Glamour e decadência da boêmia Lagoinha

Desbravada por italianos, área suburbana da Região Noroeste registra, há mais de 100 anos, momentos marcantes e distintos na vida de BH, preserva símbolos e clama por revitalização


03/12/2011 06:00 - atualizado 03/12/2011 07:04

(foto: Jair Amaral/EM/D.A press)

Os imigrantes italianos foram os primeiros a chegar – e, na sequência, vieram gente do interior do estado e ex-escravos de fazendas mineiras. Enquanto trabalhavam na construção da nova capital, e mesmo depois de vê-la inaugurada em 12 de dezembro de 1897, as famílias foram se estabelecendo no Bairro Lagoinha, Região Noroeste da capital. No início da ocupação, dois rios, hoje canalizados, se encontravam nessa área e formavam uma lagoa, vindo daí o nome que fez história e se tornou lenda na cidade, principalmente entre as décadas de 1930 e 1960, quando a zona boêmia se instalou e deu o que falar. Anos depois, o complexo de viadutos mudou a paisagem, casarões perderam o viço e a violência sentou praça, mas o local, resistente, guardou símbolos que ajudam a recompor a memória e a compreender melhor as nuances do tempo.
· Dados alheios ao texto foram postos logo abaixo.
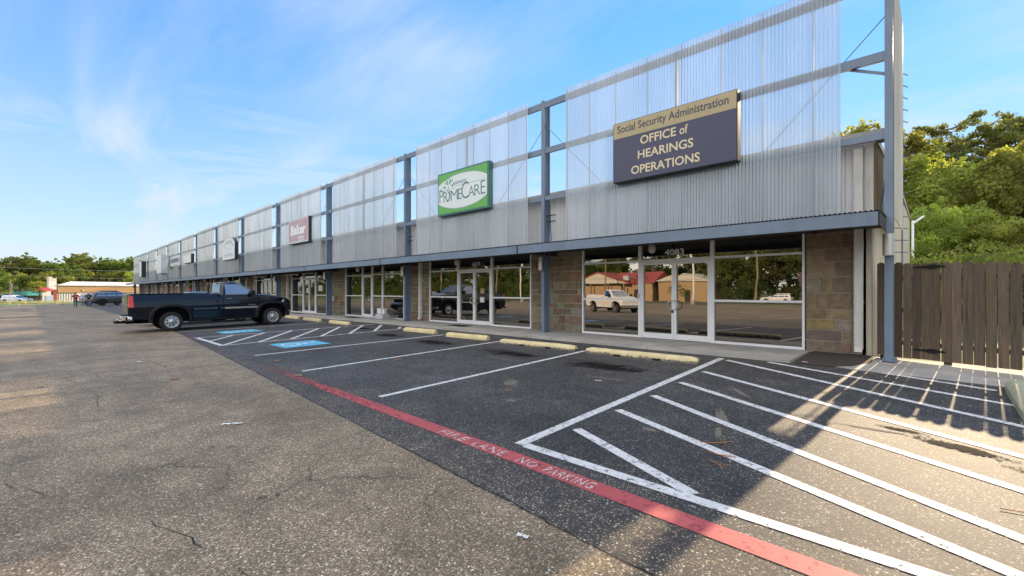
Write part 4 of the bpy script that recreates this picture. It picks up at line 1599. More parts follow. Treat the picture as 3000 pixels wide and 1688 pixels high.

Agora, toda a trajetória da Lagoinha está sendo recuperada por estudantes do Centro Universitário de Belo Horizonte (Uni-BH), sob coordenação da professora, doutora em história da educação, Ana Cristina Pereira Lage. O ponto de partida para o projeto está no nascimento da instituição de ensino, cujas portas foram abertas em março de 1964, num prédio da Avenida Antônio Carlos. “Em 2014, a universidade vai completar os 50 anos. Então, nada melhor do que entendermos essa região em que estamos, seus problemas, suas comunidades, a vida dos moradores, enfim, os altos e baixos”, explica a professora. Para ampliar o raio de ação, foram incluídos na pesquisa, além da Lagoinha, os bairros Bonfim e São Cristóvão e a Pedreira Prado Lopes.

Momentos

A Lagoinha é o mais emblemático e antigo dos bairros “pericentrais” de Belo Horizonte – aqueles que surgiram fora da Avenida do Contorno, na então área suburbana da cidade, conforme o projeto da comissão construtora chefiada pelo engenheiro Aarão Reis (1833-1936). Em mais de 100 anos, a região atravessou três momentos bem distintos e marcantes: familiar, zona boêmia e comercial. “Os pioneiros não podiam arcar com o preço das moradias no perímetro da Contorno, como faziam os funcionários públicos, então a solução foi viver do outro lado do Ribeirão Arrudas”, diz a coordenadora do projeto. Os estudantes já verificaram que os primeiros tempos não foram nada fáceis. Para se ter uma ideia, o sistema de abastecimento de água só entrou em operação em 1910, um contrassenso para uma região de nome tão simbólico.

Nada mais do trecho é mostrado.